What the task asks -
Every line that holds "this" should be shown.

Data shown -
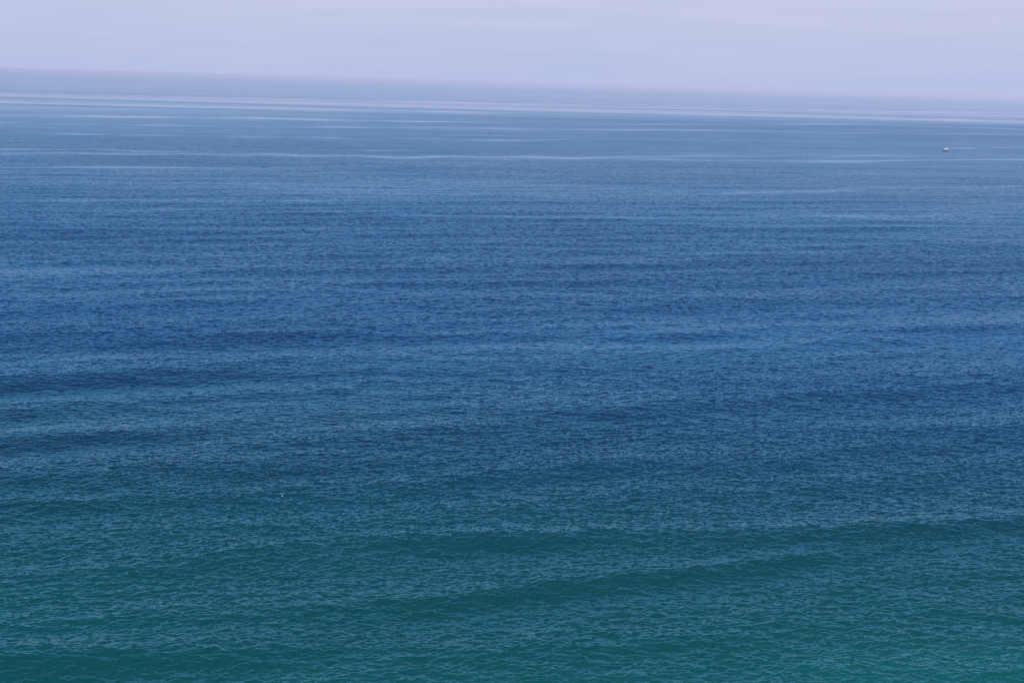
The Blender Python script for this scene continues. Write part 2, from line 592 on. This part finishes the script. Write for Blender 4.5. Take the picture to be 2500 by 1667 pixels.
prism(bm, [(1.6, -1.25, 1.22), (3.7, -.80, 1.42), (4.8, -.22, 1.55), (4.8, .22, 1.55), (3.7, .80, 1.42), (1.6, 1.25, 1.22)],
      [(1.6, -1.0, 1.62), (3.5, -.58, 1.64), (4.5, -.14, 1.66), (4.5, .14, 1.66), (3.5, .58, 1.64), (1.6, 1.0, 1.62)])
part('foredeck', bm, M_CREAM, boat, .04)
bm = bmesh.new(); prism(bm, rect(-4.0, 1.6, 1.25, 1.3, 1.0), rect(-4.0, 1.6, 1.25, 1.3, 1.06)); part('cockpit_floor', bm, M_CREAM, boat)
bm = bmesh.new(); prism(bm, rect(-.9, 2.1, 1.10, 1.0, 1.07), rect(-.9, 1.85, 1.08, .98, 2.05)); cab = part('cabin', bm, M_CREAM, boat, .04)
bm = bmesh.new(); prism(bm, rect(1.05, 1.93, 1.02, .95, 2.06), rect(.85, 1.15, .98, .92, 2.85)); part('windscreen', bm, M_GLASS, cab, .02)
for sgn in (-1, 1):
    bm = bmesh.new(); y0_, y1_ = sgn * 1.0, sgn * 1.06
    prism(bm, [(-.85, y0_, 2.06), (1.0, y0_, 2.06), (1.0, y1_, 2.06), (-.85, y1_, 2.06)], [(-.85, y0_, 2.85), (.82, y0_, 2.85), (.82, y1_, 2.85), (-.85, y1_, 2.85)])
    part('side_window', bm, M_GLASS, cab)
bm = bmesh.new(); prism(bm, rect(-.92, -.86, .95, .95, 1.1), rect(-.92, -.86, .95, .95, 2.8)); part('cabin_door', bm, M_BLACK, cab)
bm = bmesh.new(); prism(bm, rect(-3.3, 1.75, 1.28, 1.16, 2.86), rect(-3.3, 1.45, 1.32, 1.14, 3.95))
top = part('flybridge', bm, M_WHITE, boat, .07)
for x in (-2.9, -1.0):
    for sgn in (-1, 1):
        bm = bmesh.new(); tube(bm, [(x - .15, sgn * 1.3, 1.0), (x, sgn * 1.1, 2.92)], .04); part('support_post', bm, M_STEEL, boat)
bm = bmesh.new(); prism(bm, rect(.3, 1.2, .75, .7, 3.96), rect(.4, .95, .65, .6, 4.35)); part('console', bm, M_WHITE, top, .05)
bm = bmesh.new(); prism(bm, rect(-1.3, -.6, .5, .5, 3.96), rect(-1.3, -.6, .5, .5, 4.15)); prism(bm, rect(-1.4, -1.25, .5, .5, 4.16), rect(-1.5, -1.36, .5, .5, 4.45)); part('helm_seat', bm, M_NAVY, top, .04)
bm = bmesh.new()
tube(bm, [(-2.4, -1.0, 3.7), (-2.0, -.7, 5.0), (-2.0, .7, 5.0), (-2.4, 1.0, 3.7)], .09)
tube(bm, [(-2.0, 0, 5.0), (-1.95, 0, 6.2)], .08)
mast = part('mast', bm, M_WHITE, boat)
bm = bmesh.new(); tube(bm, [(-1.7, 0, 5.05), (-1.7, 0, 5.3)], .36, 16); part('radar_dome', bm, M_WHITE, mast)
for sgn in (-1, 1):
    bm = bmesh.new(); tube(bm, [(-2.0, sgn * .65, 5.0), (-2.9, sgn * 1.0, 7.4)], [.025, .012], 6); part('antenna', bm, M_WHITE, mast)
for sgn in (-1, 1):
    bm = bmesh.new()
    tube(bm, [(1.9, sgn * 1.35, 1.8), (3.8, sgn * .85, 2.0), (4.9, sgn * .25, 2.15)], .022, 6)
    for p in ((1.9, 1.35, 1.25, 1.8), (2.9, 1.15, 1.35, 1.9), (3.8, .85, 1.44, 2.0), (4.9, .25, 1.56, 2.15)):
        tube(bm, [(p[0], sgn * p[1], p[2]), (p[0], sgn * p[1], p[3])], .018, 6)
    part('bow_rail', bm, M_STEEL, boat)
for sgn in (-1, 1):
    bm = bmesh.new()
    prism(bm, [(-5.0, sgn * .5 - .26, 1.05), (-4.35, sgn * .5 - .2, 1.1), (-4.35, sgn * .5 + .2, 1.1), (-5.0, sgn * .5 + .26, 1.05)],
          [(-4.9, sgn * .5 - .22, 2.15), (-4.4, sgn * .5 - .18, 2.1), (-4.4, sgn * .5 + .18, 2.1), (-4.9, sgn * .5 + .22, 2.15)])
    eng = part('outboard_engine', bm, M_WHITE, boat, .06)
    bm = bmesh.new(); tube(bm, [(-4.65, sgn * .5, 1.06), (-4.6, sgn * .5, -.5)], [.13, .08], 10); part('engine_leg', bm, M_BLACK, eng)

# ---- gull, one continuous skin: stations from wing tip to wing tip
M_GULL = bpy.data.materials.new('gull_feathers')
M_GULL.use_nodes = True
nt = M_GULL.node_tree
b = nt.nodes['Principled BSDF']; b.inputs['Roughness'].default_value = .8
tc = nt.nodes.new('ShaderNodeTexCoord'); sp_ = nt.nodes.new('ShaderNodeSeparateXYZ'); nt.links.new(tc.outputs['Object'], sp_.inputs[0])
ab = nt.nodes.new('ShaderNodeMath'); ab.operation = 'ABSOLUTE'; nt.links.new(sp_.outputs['Y'], ab.inputs[0])
rp = nt.nodes.new('ShaderNodeValToRGB'); rp.color_ramp.interpolation = 'LINEAR'
els = rp.color_ramp.elements
els[0].position = 0; els[0].color = (.85, .85, .84, 1)
els[1].position = .62; els[1].color = (.02, .02, .02, 1)
for p_, c_ in ((.09, (.85, .85, .84, 1)), (.12, (.62, .65, .68, 1)), (.53, (.62, .65, .68, 1)), (.57, (.03, .03, .03, 1))):
    e = els.new(p_); e.color = c_
nt.links.new(ab.outputs[0], rp.inputs['Fac']); nt.links.new(rp.outputs['Color'], b.inputs['Base Color'])
stn = [  # y, leading x, trailing x, thickness, z
    (0.000, .27, -.24, .072, .00), (.035, .245, -.235, .062, .00), (.062, .18, -.20, .036, .005), (.085, .115, -.095, .017, .012),
    (.16, .135, -.075, .013, .045), (.27, .165, -.045, .010, .085), (.38, .150, -.030, .008, .090), (.48, .095, -.040, .006, .070),
    (.57, .025, -.065, .004, .045), (.63, -.055, -.100, .002, .025)]
full = [(-y, a, c, t, z) for y, a, c, t, z in stn[:0:-1]] + stn
bm = bmesh.new()
rings = []
for y, xa_, xb_, th, z in full:
    ring = []
    for k in range(20):
        a = 2 * math.pi * k / 20
        u = .5 + .5 * math.cos(a)                     # 1 at the front, 0 at the back
        body = abs(y) < .07
        prof_ = (math.sin(math.pi * min(1, u * .92 + .06)) ** .8) if body else (u ** .35) * (1 - u) ** .15 * .9
        ring.append(bm.verts.new((xb_ + (xa_ - xb_) * u, y, z + math.copysign(th * prof_, math.sin(a)) * (abs(math.sin(a)) > 1e-6))))
    rings.append(ring)
for A, B in zip(rings[:-1], rings[1:]):
    for k in range(20):
        bm.faces.new((A[k], A[(k + 1) % 20], B[(k + 1) % 20], B[k]))
bm.faces.new(rings[0]); bm.faces.new(rings[-1][::-1])
gull = part('gull', bm, M_GULL, None, 0, True)
tag(gull, 'white gull gliding low over the dark teal water, left of centre', 'gull')
bm = bmesh.new(); tube(bm, [(.265, 0, .0), (.315, 0, -.008)], [.014, .003], 8)
part('beak', bm, paint('beak_yellow', (.75, .45, .05), .5), gull)
gx, gy = on_water(689, 1210, 3.0)
gull.location = (gx, gy, 3.0)
gull.rotation_euler = (R(48), R(-6), R(150))

# ---- scraps of white foam floating in the near water
M_FOAM = paint('foam', (.60, .62, .60), .9)
FLECKS = [
    (149, 1268, 'tiny white fleck of foam below the bright swell near the left edge'),
    (378, 1484, 'tiny white fleck of foam on the long dark swell at lower left'),
]
for i, (px, py, lab) in enumerate(FLECKS):
    rr = random.Random(40 + i)
    fx, fy = on_water(px, py, .15)
    m_ = np.argmin((co[:, 0] - fx) ** 2 + (co[:, 1] - fy) ** 2)
    bm = bmesh.new()
    cen = bm.verts.new((0, 0, .075)); n = 16
    ro = [.085 * (.6 + .6 * rr.random()) for _ in range(n)]
    inner = [bm.verts.new((1.2 * ro[k] * .6 * math.cos(6.283 * k / n), ro[k] * .6 * math.sin(6.283 * k / n), .05 + .02 * rr.random())) for k in range(n)]
    outer = [bm.verts.new((1.2 * ro[k] * math.cos(6.283 * k / n), ro[k] * math.sin(6.283 * k / n), -.02)) for k in range(n)]
    base = bm.verts.new((0, 0, -.04))
    for k in range(n):
        j = (k + 1) % n
        bm.faces.new((cen, inner[k], inner[j])); bm.faces.new((inner[k], outer[k], outer[j], inner[j])); bm.faces.new((outer[j], outer[k], base))
    f = part('foam_fleck', bm, M_FOAM, None, 0, True)
    f.location = (float(co[m_, 0]), float(co[m_, 1]), float(co[m_, 2]) + .02)
    tag(f, lab, 'foam', 'flecks of foam on the near water')
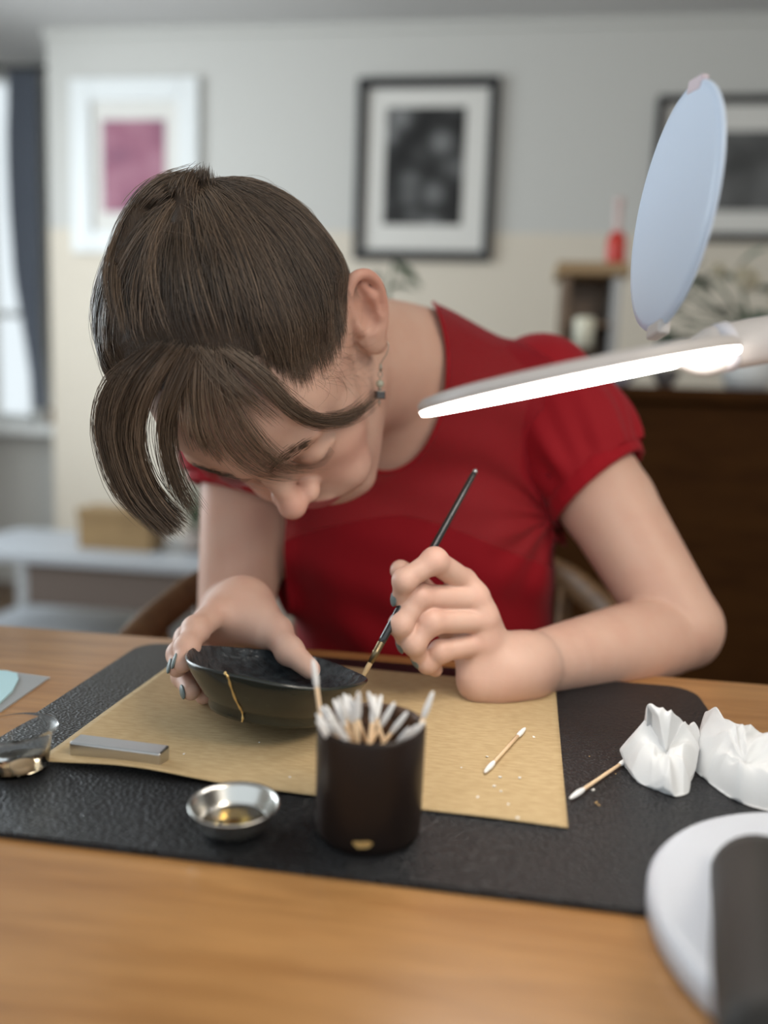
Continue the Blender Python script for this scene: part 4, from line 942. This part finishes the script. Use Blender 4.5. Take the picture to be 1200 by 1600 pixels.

Task answer -
The Blender Python script for this scene continues. Write part 2, from line 592 on. This part finishes the script. Write for Blender 4.5. Take the picture to be 2500 by 1667 pixels.
Continue the Blender Python script for this scene: part 4, from line 942. This part finishes the script. Use Blender 4.5. Take the picture to be 1200 by 1600 pixels.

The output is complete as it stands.